Let's say we have the following:
template<typename T1, typename T2>
class A {}
template<typename T1, typename T2>
class A<T1*, T2*> {}
template<typename T>
class A<T, T> {}
Now, I know that we need to select the most specialized class, but for A<double*, double*>, there is a ambiguity error for both specializations and my teacher told that they are having the same specialization level. But at the first look, I would have said A<T, T> is more specialized. How exactly did we come to this conclusion? Or how can we say if 2 different specializations are at same level or not?
First, regarding terminology: Each of these definitions are not definitions for classes. The first definition defines a primary class template. The other definitions define partial specializations of that primary template.

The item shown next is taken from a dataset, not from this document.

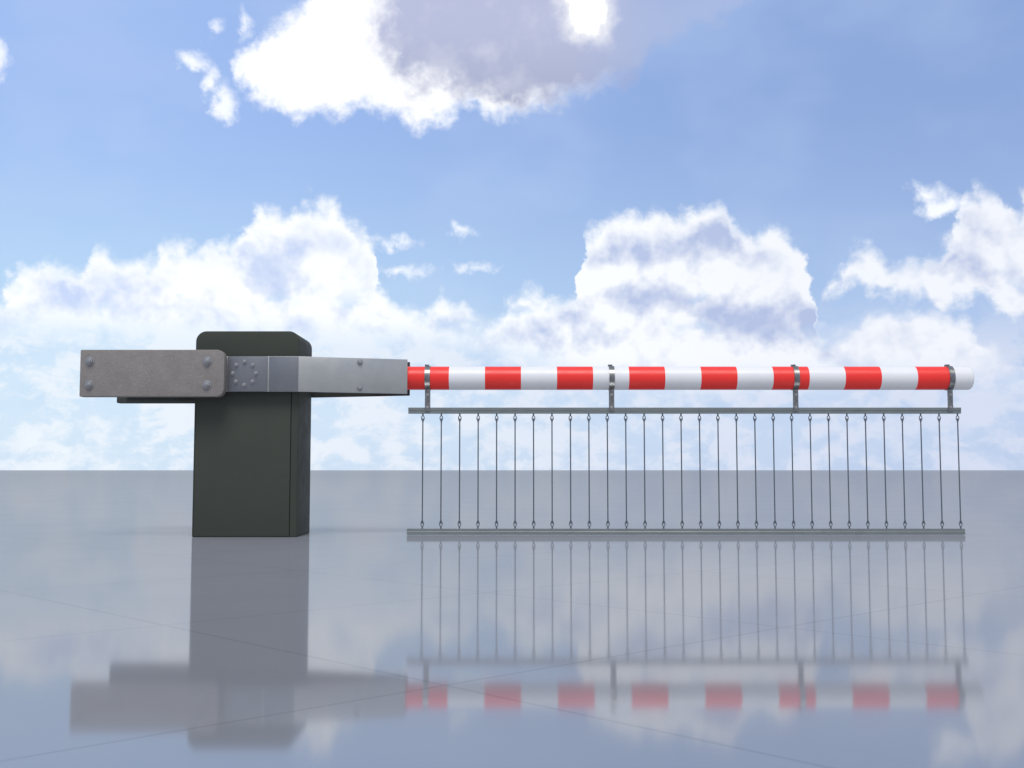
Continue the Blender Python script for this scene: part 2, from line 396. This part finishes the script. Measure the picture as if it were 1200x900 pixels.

It is not possible to categorize partial specializations by "levels" of specialization. The actual rules are rather complicated and a reference can be found e.g. here.
But roughly, you can consider a partial specialization more specialized than another, if the latter would accept all template argument lists that the former would accept, but not the other way around.
In your case the first specialization accepts A<int*, long*>
, but the second one doesn't, and the second one accepts A<int, int>
, but the first one doesn't. So informally, we can see that neither is more specialized than the other.
The primary template is not more specialized than the partial specializations either, so A<double*, double*>
which would be accepted by all three without one of them being more specialized than all the others, is ambiguous and causes the program to be ill-formed.